His plan to force disabled people into work and to get that, in proportionate terms, up to the level of ‘normal, non-disabled people who are back in work’ is a complete whitewash of what disability is, whether physical or mental. It is an absurd and ludicrous idea which depends on treating all disability as an object dissociated from any real substance or meaning. He is also laying the blame for the lower rates of employment amongst those with disabilities firmly on disabled people themselves, as if disabled people are deliberately and wilfully work shy.

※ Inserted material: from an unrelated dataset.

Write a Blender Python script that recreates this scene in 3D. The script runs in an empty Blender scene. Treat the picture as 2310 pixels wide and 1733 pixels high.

Worse still is that this is all driven by an arrogant authoritarianism which is such an intrinsic part of the Tory mind set. It presumes to have the right to treat others in the most inhuman way and is exactly why he can say without a hint of shame that people on benefits are called ‘stock’. It is that authoritarianism that allows Lord Freud to say,’People who are poorer should be prepared to take the biggest risks; they’ve got least to lose’.

This is nothing new, it is the same brutality that was seen in the work houses of Britain, where people were treated worse than animals and the poor were despised and punished and dehumanised. It is this blind, unreconstructed thinking that underpins the cruelty of Smith’s welfare reforms and his unshakable belief that he is right and why he is impervious to sense or reason.

Smith’s choice of Priti Patel to replace Esther McVey is telling as she is even more heartless and cruel than McVey and seems to take pleasure in demonising and attacking those most in need of help. She believes Britons are ‘the worst idlers’ in the world, and  that ‘too many people in Britain prefer a lie-in to hard work’. With an attitude like that she is the perfect addition to the DWP as Smith’s latest attack dog with nothing but contempt for ordinary people. None of these people are fit to hold office, but it is their unrestrained arrogance, brutality and authoritarianism which are precisely why they do.